Il faut sûrement pas mal de créativité pour convaincre de ces nouvelles idées : d'où vient votre inspiration ?
Il faut savoir raconter les bonnes histoires : elles sont un vecteur d'information depuis plusieurs millénaires. La climatologie ne l'a pas compris. Pendant des années, les scientifiques ont inondé le grand public de données pour montrer que la tendance se dégrade – avec un succès modéré. Très peu de gens comprennent vraiment l'univers de la science. Je pense qu'il nous faut des histoires auxquelles nous pouvons nous identifier – des histoires qui se rapportent vraiment à notre quotidien, à ce qui est vraiment important pour chacun d'entre nous, à l'échelle individuelle. Pour moi, ces histoires doivent être en lien avec la nature, elles doivent expliquer que le nombre d'écosystèmes intacts sur notre planète s'effondre. Je veux pouvoir montrer ces sublimes paysages à mon fils de 8 ans ! C'est aussi pour lui que j'ai envie de protéger tout ça ; pour lui et pour les générations futures.
Pour induire le changement, il faut savoir gérer les risques : jusqu'où poussez-vous l'audace ?

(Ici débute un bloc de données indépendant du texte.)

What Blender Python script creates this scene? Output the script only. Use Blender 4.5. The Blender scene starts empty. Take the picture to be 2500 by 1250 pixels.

La notion de risque est toujours liée à notre perception et dépend du contexte. Elle est souvent très subjective. Certains pensent que le changement est par nature dangereux. Et pourtant, résister au changement et maintenir le statu quo revient bien souvent à s'exposer à un risque encore plus grand, qui aura un impact sur le futur. Cela a été démontré au fil des ans dans de nombreux secteurs, y compris le nôtre. J'ai personnellement passé beaucoup de temps seul en montagne et dans le désert. Bien des gens diraient que c'était risqué. Mais j'ai les compétences et l'expérience nécessaires pour entreprendre ce type d'activités en toute sécurité. Et le profit que j'en tire à titre personnel est profondément fondateur pour moi, pour ma personnalité et la manière dont je vois le monde. Je pense que nous sommes tous confrontés à différentes sortes de risques au fil du temps, et qu'il nous faut bien les affronter, tant sur le plan personnel que professionnel. L'important est donc de savoir quand il faut prendre un risque calculé pour atteindre ses objectifs.